Most articles that discuss the speeds at which the earth and sun move through the universe talk about how you have to calculate the speed relative to something else. What we want to use is the position of the earth sometime in the past. This seems a singular request, so I have looked for something more neutral. The best answer seems to be to measure the earth's redshift against the cosmic background radiation, which is the most distant and stable source we can look at. The net result is that the earth is moving at 600 kilometres per second in the direction of the constellations Leo and Virgo. Moving back in time, the earth would recede in the opposite direction.

This means that a way to launch a spaceship out of the earth's gravity well, if time travel were possible, would be to wait until Leo and Virgo were overhead and then move a fraction of a second into the past. It would also mean that time travel could provide a way to cover interstellar distances provided we weren't picky about direction. Perhaps it could get us close to the star Virgilis 61, which has a Super Earth planet around it.

But 600 kilometres per second is awfully fast if we wanted to stick with the earth. It is over 2 million kilometres an hour, or 0.2% of the speed of light. The fastest spacecraft we have ever created, the twin Helios probes, reached only about a 10th this speed. The situation becomes even worse if you don't want to spend as many years in space travelling as your time jump. If you wanted to travel back just 5 years, the earth would be 95,000,000,000 kilometres away.

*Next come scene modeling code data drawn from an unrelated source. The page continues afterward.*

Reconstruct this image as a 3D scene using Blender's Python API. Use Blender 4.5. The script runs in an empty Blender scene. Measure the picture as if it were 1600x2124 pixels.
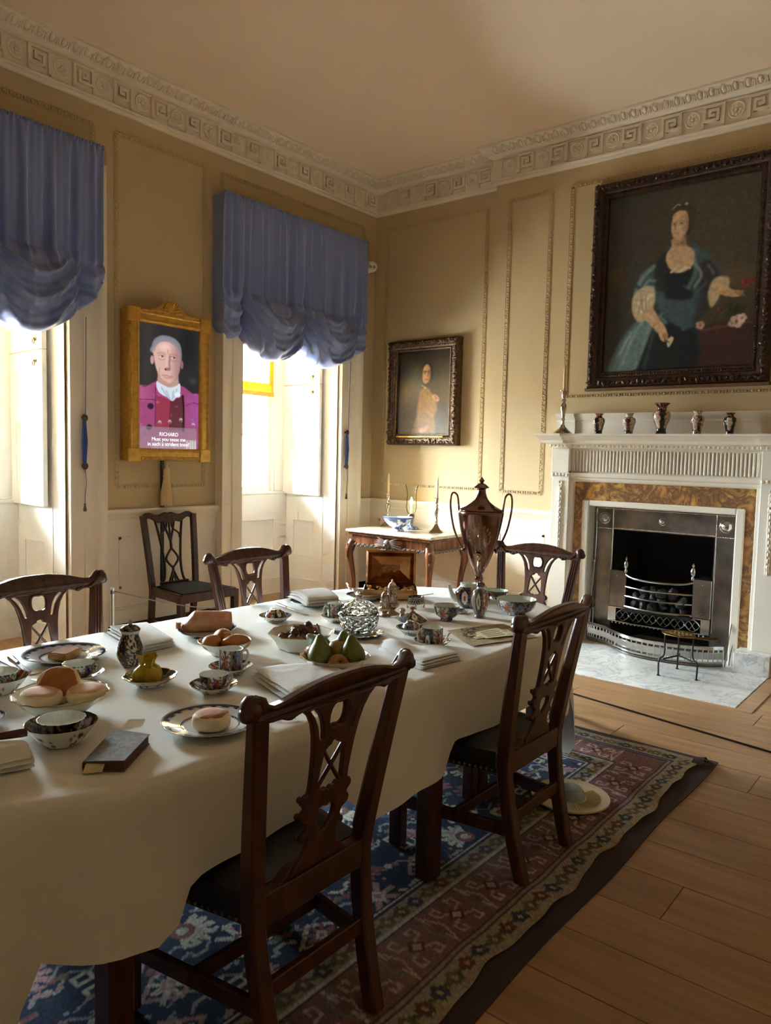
import bpy, bmesh, math, random
import numpy as np
from mathutils import Vector, Matrix, noise as mnoise
random.seed(7)
SC = bpy.context.scene
COL = SC.collection
PI = math.pi

# ------------------------------------------------------------------ camera
cam_d = bpy.data.cameras.new('camera'); cam = bpy.data.objects.new('camera', cam_d); COL.objects.link(cam)
cam_d.sensor_fit = 'HORIZONTAL'; cam_d.sensor_width = 36.0; cam_d.lens = 1573.58*36/1600
cam_d.clip_start = 0.05
RW = ((0.62655406, -0.77902112, 0.02358181), (-0.04434677, -0.06584292, -0.99684406), (0.77811527, 0.62353091, -0.07580122))
cam.matrix_world = Matrix(((RW[0][0], -RW[1][0], -RW[2][0], 0.0), (RW[0][1], -RW[1][1], -RW[2][1], 0.0),
                           (RW[0][2], -RW[1][2], -RW[2][2], 1.5), (0, 0, 0, 1)))
SC.camera = cam

# ------------------------------------------------------------------ world: bright overcast sky, light comes in through the windows
wd = bpy.data.worlds.new('overcast_sky'); SC.world = wd; wd.use_nodes = True
bg = wd.node_tree.nodes['Background']; bg.inputs[1].default_value = 70.0
# CIE overcast sky: brightest overhead, a third of that at the horizon, dimmer ground below
_tc = wd.node_tree.nodes.new('ShaderNodeTexCoord'); _sx = wd.node_tree.nodes.new('ShaderNodeSeparateXYZ'); _rp = wd.node_tree.nodes.new('ShaderNodeValToRGB'); _mr = wd.node_tree.nodes.new('ShaderNodeMapRange')
wd.node_tree.links.new(_tc.outputs['Generated'], _sx.inputs[0]); wd.node_tree.links.new(_sx.outputs['Z'], _mr.inputs['Value'])
_mr.inputs['From Min'].default_value = -1.0; _mr.inputs['From Max'].default_value = 1.0
wd.node_tree.links.new(_mr.outputs['Result'], _rp.inputs['Fac']); wd.node_tree.links.new(_rp.outputs['Color'], bg.inputs[0])
_sky = (0.76, 0.88, 1.0); _e = _rp.color_ramp.elements
_e[0].position = 0.0; _e[0].color = (.13, .13, .125, 1); _e[1].position = 1.0; _e[1].color = (*_sky, 1)
for _p, _k in ((.485, .18), (.515, .40)):
    _n = _e.new(_p); _n.color = tuple(c*_k for c in (_sky if _k > .3 else (.9, .9, .88)))+(1,)
def window_portal(x0, x1, z0, z1, y):
    d = bpy.data.lights.new('window_portal', 'AREA'); d.shape = 'RECTANGLE'; d.size = x1-x0; d.size_y = z1-z0
    d.cycles.is_portal = True
    o = bpy.data.objects.new('window_portal', d); COL.objects.link(o)
    o.location = ((x0+x1)/2, y, (z0+z1)/2); o.rotation_euler = (PI/2, 0, PI)   # faces -y, into the room
    o.rotation_euler = (-PI/2, 0, 0)
for _x in (2.18, 5.05): window_portal(_x-.44, _x+.44, 1.08, 3.15, 6.08)
SC.view_settings.view_transform = 'Standard'; SC.view_settings.look = 'None'
SC.view_settings.gamma = 1.0; SC.view_settings.use_curve_mapping = False
SC.view_settings.exposure = 2.58
SC.cycles.max_bounces = 10; SC.cycles.diffuse_bounces = 5; SC.cycles.glossy_bounces = 4
SC.cycles.transmission_bounces = 10; SC.cycles.transparent_max_bounces = 12
SC.cycles.caustics_reflective = False; SC.cycles.caustics_refractive = False
SC.cycles.sample_clamp_indirect = 6.0
SC.cycles.use_denoising = True; SC.cycles.use_adaptive_sampling = True; SC.cycles.adaptive_threshold = 0.13; SC.cycles.adaptive_min_samples = 16

# ------------------------------------------------------------------ helpers
def lin(c):
    return tuple((x/255/12.92) if x/255 <= .04045 else ((x/255+.055)/1.055)**2.4 for x in c)
MATS = {}
def mat(name, rgb=None, rough=.5, metal=0.0, bump=0.0, bscale=40.0, var=0.0, vscale=6.0, rgb2=None, col=False, spec=.5,
        trans=0.0, ior=1.5, sss=0.0, emit=None, estr=0.0, coat=0.0, objrand=0.0, stretch=None, sheen=0.0):
    if name in MATS: return MATS[name]
    m = bpy.data.materials.new(name); m.use_nodes = True; MATS[name] = m
    nt = m.node_tree; N = nt.nodes; L = nt.links; b = N['Principled BSDF']
    b.inputs['Roughness'].default_value = rough; b.inputs['Metallic'].default_value = metal
    b.inputs['Specular IOR Level'].default_value = spec; b.inputs['IOR'].default_value = ior
    b.inputs['Transmission Weight'].default_value = trans; b.inputs['Coat Weight'].default_value = coat
    b.inputs['Sheen Weight'].default_value = sheen
    if rgb is not None: b.inputs['Base Color'].default_value = (*lin(rgb), 1)
    if emit is not None:
        b.inputs['Emission Color'].default_value = (*lin(emit), 1); b.inputs['Emission Strength'].default_value = estr
    tc = N.new('ShaderNodeTexCoord'); vec = tc.outputs['Object']
    if stretch:
        mp = N.new('ShaderNodeMapping'); mp.inputs['Scale'].default_value = stretch; L.new(vec, mp.inputs['Vector']); vec = mp.outputs['Vector']
    src = None
    if col:
        a = N.new('ShaderNodeAttribute'); a.attribute_name = 'Col'; src = a.outputs['Color']
        L.new(src, b.inputs['Base Color'])
    if var > 0 or rgb2 is not None:
        nz = N.new('ShaderNodeTexNoise'); nz.inputs['Scale'].default_value = vscale; nz.inputs['Detail'].default_value = 5
        L.new(vec, nz.inputs['Vector'])
        rmp = N.new('ShaderNodeValToRGB'); rmp.color_ramp.elements[0].position = .35; rmp.color_ramp.elements[1].position = .65
        L.new(nz.outputs['Fac'], rmp.inputs['Fac'])
        if rgb2 is not None:
            rmp.color_ramp.elements[0].color = (*lin(rgb), 1); rmp.color_ramp.elements[1].color = (*lin(rgb2), 1)
            src = rmp.outputs['Color']
        else:
            rmp.color_ramp.elements[0].color = (1-var,)*3+(1,); rmp.color_ramp.elements[1].color = (1, 1, 1, 1)
            mx = N.new('ShaderNodeMix'); mx.data_type = 'RGBA'; mx.blend_type = 'MULTIPLY'; mx.inputs[0].default_value = 1
            if src is None: mx.inputs[6].default_value = (*lin(rgb), 1)
            else: L.new(src, mx.inputs[6])
            L.new(rmp.outputs['Color'], mx.inputs[7]); src = mx.outputs[2]
        L.new(src, b.inputs['Base Color'])
    if objrand > 0:
        oi = N.new('ShaderNodeObjectInfo'); mr = N.new('ShaderNodeMapRange')
        mr.inputs['To Min'].default_value = 1-objrand; mr.inputs['To Max'].default_value = 1.0
        L.new(oi.outputs['Random'], mr.inputs['Value'])
        mx = N.new('ShaderNodeMix'); mx.data_type = 'RGBA'; mx.blend_type = 'MULTIPLY'; mx.inputs[0].default_value = 1
        if src is None: mx.inputs[6].default_value = (*lin(rgb), 1)
        else: L.new(src, mx.inputs[6])
        L.new(mr.outputs['Result'], mx.inputs[7]); L.new(mx.outputs[2], b.inputs['Base Color'])
    if bump > 0:
        nz = N.new('ShaderNodeTexNoise'); nz.inputs['Scale'].default_value = bscale; nz.inputs['Detail'].default_value = 4
        L.new(vec, nz.inputs['Vector'])
        bp = N.new('ShaderNodeBump'); bp.inputs['Strength'].default_value = bump; bp.inputs['Distance'].default_value = .01
        L.new(nz.outputs['Fac'], bp.inputs['Height']); L.new(bp.outputs['Normal'], b.inputs['Normal'])
    return m

class MB:
    def __init__(s): s.v = []; s.f = []; s.c = []
    def add(s, vs, fs, M=None, c=None):
        o = len(s.v)
        if M is not None: vs = [M @ Vector(p) for p in vs]
        s.v.extend([tuple(p) for p in vs]); s.f.extend([tuple(i+o for i in q) for q in fs])
        if c is not None:
            if isinstance(c[0], (int, float)): c = [c]*len(vs)
            s.c.extend(c)
        return s
    def mesh(s, name, smooth=40):
        me = bpy.data.meshes.new(name); me.from_pydata(s.v, [], s.f); me.validate(); me.update()
        if s.c and len(s.c) == len(s.v) and len(me.vertices) == len(s.v):
            at = me.color_attributes.new('Col', 'FLOAT_COLOR', 'POINT')
            arr = np.ones((len(s.v), 4), np.float32); arr[:, :3] = np.array(s.c, np.float32)
            at.data.foreach_set('color', arr.ravel())
        if smooth:
            me.polygons.foreach_set('use_smooth', np.ones(len(me.polygons), dtype=bool))
            me.set_sharp_from_angle(angle=math.radians(smooth))
        return me
    def build(s, name, m=None, parent=None, smooth=40):
        return obj(name, s.mesh(name, smooth), m, parent)
def obj(name, me, m=None, parent=None):
    if m is not None and (len(me.materials) == 0): me.materials.append(m)
    o = bpy.data.objects.new(name, me); COL.objects.link(o)
    if parent is not None: o.parent = parent
    return o
def tag(o, label=None, cat=None, group=None, kind=None):
    if label: o['label'] = label
    if cat: o['category'] = cat
    if group: o['group'] = group
    if kind: o['kind'] = kind
    return o
def thing(name, label, cat, loc=(0, 0, 0), rz=0.0, group=None):
    o = bpy.data.objects.new(name, None); COL.objects.link(o); o.empty_display_size = .05
    o.location = loc; o.rotation_euler = (0, 0, rz)
    return tag(o, label, cat, group)
def struct(name, mb, m, label=None, smooth=40, parent=None):
    o = mb.build(name, m, parent, smooth); 
    if parent is None: o['kind'] = 'structure'
    if label: o['label'] = label
    return o
def copy_tree(o, parent=None):
    c = o.copy(); COL.objects.link(c); c.parent = parent
    for ch in [x for x in o.children]: copy_tree(ch, c)
    return c
def box(mb, x0, x1, y0, y1, z0, z1, M=None, c=None):
    v = [(x0,y0,z0),(x1,y0,z0),(x1,y1,z0),(x0,y1,z0),(x0,y0,z1),(x1,y0,z1),(x1,y1,z1),(x0,y1,z1)]
    f = [(3,2,1,0),(4,5,6,7),(0,1,5,4),(1,2,6,5),(2,3,7,6),(3,0,4,7)]
    return mb.add(v, f, M, c)
def cbox(mb, x0, x1, y0, y1, z0, z1, b=.003, M=None, c=None):
    X = (x0, x1); Y = (y0, y1); Z = (z0, z1); s = (1, -1); v = []; ix = {}
    for i in (0, 1):
        for j in (0, 1):
            for k in (0, 1):
                bi, bj, bk = s[i]*b, s[j]*b, s[k]*b
                ix[i,j,k] = len(v)
                v += [(X[i], Y[j]+bj, Z[k]+bk), (X[i]+bi, Y[j], Z[k]+bk), (X[i]+bi, Y[j]+bj, Z[k])]
    f = []
    for a in (0, 1):
        q = [ix[a,0,0], ix[a,1,0], ix[a,1,1], ix[a,0,1]]; f.append(tuple(q if a else q[::-1]))
        q = [ix[0,a,0]+1, ix[0,a,1]+1, ix[1,a,1]+1, ix[1,a,0]+1]; f.append(tuple(q if a else q[::-1]))
        q = [ix[0,0,a]+2, ix[1,0,a]+2, ix[1,1,a]+2, ix[0,1,a]+2]; f.append(tuple(q if a else q[::-1]))
    for p in (0, 1):
        for q in (0, 1):
            t = (p+q) % 2
            e = [ix[p,q,0], ix[p,q,1], ix[p,q,1]+1, ix[p,q,0]+1]; f.append(tuple(e if t == 0 else e[::-1]))
            e = [ix[p,0,q], ix[p,1,q], ix[p,1,q]+2, ix[p,0,q]+2]; f.append(tuple(e[::-1] if t == 0 else e))
            e = [ix[0,p,q]+1, ix[1,p,q]+1, ix[1,p,q]+2, ix[0,p,q]+2]; f.append(tuple(e if t == 0 else e[::-1]))
    for (i,j,k), n in ix.items():
        t = (n, n+1, n+2); f.append(t if (i+j+k) % 2 else t[::-1])
    return mb.add(v, f, M, c)
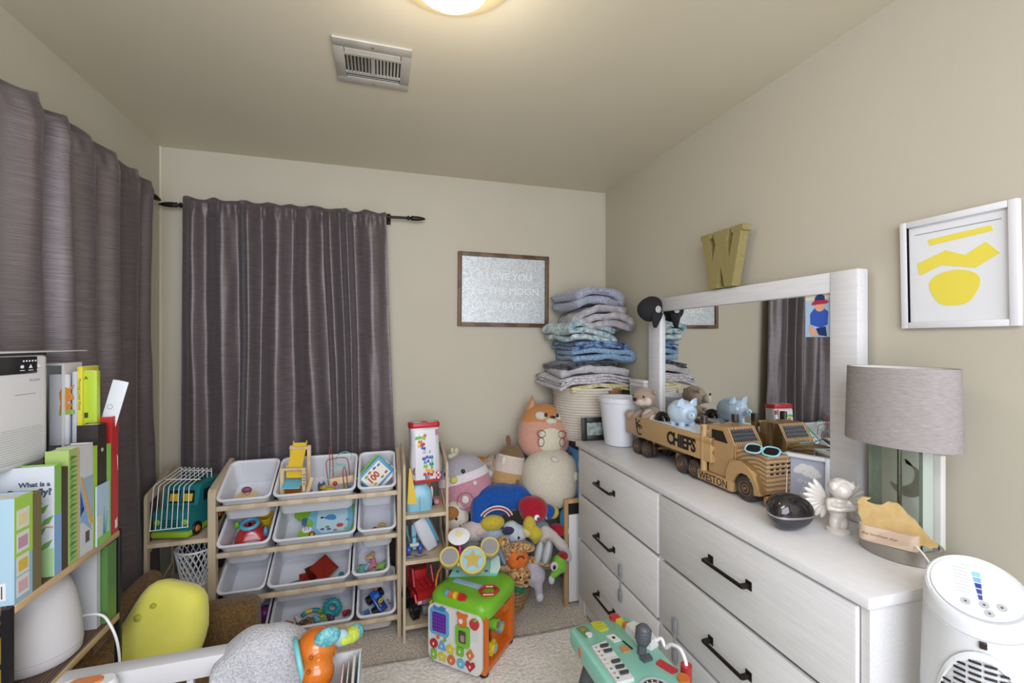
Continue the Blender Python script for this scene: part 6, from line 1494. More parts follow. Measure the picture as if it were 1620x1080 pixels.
for k in range(3): MB().tube([(.166+k*.008, -.030+.004*k, .022-.006*k),(.160+k*.008,-.045,-.012),(.166+k*.008,-.032,-.052)], .0036, 6).build('cuff_stripe', plush('#c4c0c0') if k != 1 else mat('stripe red','',.9), t)
organic('head', [((.122,-.030,-.006),(.066,.055,.060)),((.100,-.03,.012),(.050,.05,.045))], M_rd, t, .006)
organic('beak', [((.088,-.072,-.055),(.030,.026,.044)),((.112,-.078,-.090),(.036,.028,.030)),((.118,-.070,-.120),(.022,.020,.022))], M_yl, t, .006)
MB().ell((.118,-.084,-.020),(.013,.008,.013)).build('eye_white', M_wire, t); MB().ell((.121,-.092,-.022),(.006,.004,.008)).build('pupil', mat('pupil blue', '#2a4a8c', .3), t)
# others in the heap
def lump(label, name, px, py, Y, ells, m, tubes=(), rot=None, eyes=None, amp=.003):
    t = soft(label, name, px, py, Y, rot=rot); organic('body', ells, m, t, .006, amp=amp, nscale=40, tubes=tubes)
    if eyes:
        for e in eyes: MB().ell(e,(.006,.005,.006), seg=10, rings=8).build('eye', M_black, t)
    return t
t = lump('white and brown dog plush at the left edge of the heap', 'dog_plush', 722, 820, 2.36, [((0,0,0),(.056,.05,.060)),((-.01,0,.04),(.042,.04,.04))], M_crm, eyes=[(-.008,-.050,.018),(.012,-.048,-.022)])
organic('brown_ear', [((-.028,-.032,.038),(.036,.026,.030))], plush('#8a5a2c', '#a5703a'), t, .006); organic('brown_patch', [((-.020,-.030,-.050),(.040,.024,.024))], plush('#8a5a2c', '#a5703a'), t, .006)
MB().tube([(.004,-.054,-.006),(.010,-.056,-.016),(.020,-.052,-.014),(.022,-.050,-.004)], .0015, 6).build('mouth', M_black, t)
t = lump('pale pinkish plush lying in the middle left of the heap', 'pink_grey_plush', 750, 840, 2.28, [((0,0,0),(.068,.045,.044)),((-.05,0,-.008),(.04,.03,.026))], plush('#b5a9a6', '#c5bab6'))
MB().ell((.015,-.045,.010),(.016,.004,.014)).build('patch', plush('#c9b0ac'), t)
t = lump('pale blue elephant plush under the blue bird doll', 'elephant_plush', 780, 858, 2.26, [((0,.0,.02),(.060,.05,.045)),((.05,0,.0),(.045,.04,.05)),((-.03,0,-.05),(.035,.03,.06))], plush('#8fa0b5', '#a8b6c8'), tubes=[([(.03,-.03,-.02),(.055,-.04,-.07),(.06,-.04,-.13)],[.026,.024,.022])], eyes=[(.06,-.036,.018)])
MB().ell((.010,-.045,.030),(.026,.008,.020)).build('ear', plush('#a8b6c8'), t)
t = lump('pale blue and cream pup plush beside the yellow beak', 'pup_plush', 817, 845, 2.24, [((0,0,0),(.046,.04,.042)),((-.020,.01,.030),(.036,.03,.028))], plush('#a5aeb8', '#b8c0c8'), eyes=[(-.002,-.040,.002)])
organic('cream_nose', [((.040,-.02,.018),(.024,.026,.028))], plush('#b5ad80', '#c9c094'), t, .006); organic('navy_ear', [((-.040,-.012,.026),(.030,.022,.018))], plush('#2f2a4a', '#3c3658'), t, .005)
# orange plush upside down with brown paw
t = soft('brown speckled bear plush in orange shirt hanging over basket rim', 'bear_plush', 820, 895, 2.17, rot=(0,0,0))
M_sp = mat('speckled brown fur', '#6b4424', .9, kind='noise', c2='#c09a64', scale=95, bump=.8, sheen=.3, fac=(.4,.62))
organic('body', [((-.005,0,.035),(.050,.042,.050))], mat('orange shirt', '#b8561c', .9, kind='noise', c2='#cc6a26', scale=60, bump=.3), t, .005, amp=.002)
organic('head', [((.0,-.02,-.032),(.052,.045,.044)),((.012,-.05,-.045),(.024,.020,.020))], M_sp, t, .005, amp=.002)
organic('leg', [], M_sp, t, .005, amp=.002, tubes=[([(-.045,0,.050),(-.055,-.01,.085),(-.072,-.02,.118)],[.020,.019,.028]),([(-.02,0,.078),(.02,-.02,.090),(.050,-.02,.080)],[.024,.024,.018])])
organic('arm', [], M_sp, t, .005, amp=.001, tubes=[([(.05,0,.02),(.09,-.01,.012),(.125,-.02,.002)],[.016,.015,.013])])
MB().ell((.010,-.072,-.035),(.008,.006,.006)).ell((-.010,-.064,-.015),(.004,.004,.005)).ell((.028,-.062,-.022),(.004,.004,.005)).build('face', M_black, t)
MB().tube([(-.020,-.042,.048),(-.010,-.046,.062),(.006,-.046,.060),(.012,-.044,.050)], .0028, 6).build('shirt_print', M_black, t)
organic('leaf_bow', [((-.020,-.045,-.072),(.024,.012,.014)),((.004,-.045,-.082),(.020,.012,.014))], plush('#14543a', '#1d6b48'), t, .005)
t = lump('light grey plush hanging over the basket rim below bear arm', 'grey_plush', 846, 910, 2.17, [((0,0,.0),(.048,.04,.045)),((-.01,0,.035),(.035,.03,.03))], M_gy, tubes=[([(.010,-.02,-.03),(.012,-.02,-.075)],[.019,.016])])
MB().ell((.012,-.030,-.078),(.016,.012,.020)).build('foot', plush('#b5b3ba'), t)
t = lump('floppy off-white rabbit plush with long ears by the framed board', 'rabbit_plush', 872, 850, 2.24, [((-.03,0,.0),(.035,.03,.042))], plush('#aaa39c', '#bcb5ae'), tubes=[([(-.03,0,.04),(.0,-.02,.02),(.040,-.03,-.03),(.068,-.03,-.085)],[.020,.020,.026,.018]),([(-.05,0,.03),(-.062,-.02,-.03)],[.022,.018])])
MB().ell((-.028,-.030,.010),(.010,.004,.008)).build('nose_patch', plush('#b5958c'), t)
t = soft('pair of small grey and white baby shoes in the soft toy heap', 'baby_shoes', 856, 872, 2.16, rot=(0,0,0), group=None)
t['category'] = 'shoes'
for k in range(2): MB().ell((-.012+k*.030,-.02*k,-.005+.008*k),(.016,.022,.050), rot=(0,14,0)).build('shoe', mat('shoe grey', '#a5a9ac', .7), t); MB().ell((-.002+k*.030,-.02*k-.004,-.004+.008*k),(.009,.021,.046), rot=(0,14,0)).build('sole', mat('sole grey', '#6f7276', .7), t)
t = lump('green and red frog-like plush at the right of the basket', 'frog_plush', 884, 893, 2.15, [((0,0,0),(.034,.03,.036)),((.004,0,.024),(.030,.026,.020))], plush('#5f9a2c', '#74b03a'), tubes=[([(-.01,-.01,-.02),(-.035,-.015,-.035)],[.016,.014])])
MB().ell((-.030,-.022,.008),(.018,.012,.020)).build('face_white', plush('#c9b8b4'), t); MB().ell((-.034,-.034,.010),(.007,.004,.010)).build('eye', M_black, t); organic('red_cap', [((.018,.0,.036),(.026,.024,.018))], plush('#8c1c26'), t, .005); MB().ell((-.040,-.016,-.050),(.014,.012,.020)).build('foot', plush('#b5b3ba'), t)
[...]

Travelling at 600 kilometres a second would take you the same amount of time, 5 years, to reach it. Speed up to 150,000 kilometres a second, half the speed of light, you would still take more than a week to reach earth although time dilation would make it seem about a day shorter.

So perhaps some sort of warp drive would still be required for a functioning time machine, if only to keep it in the same general vicinity as earth. Changes in momentum with the earth and sun could all be dealt with during decelerating from half the speed of light.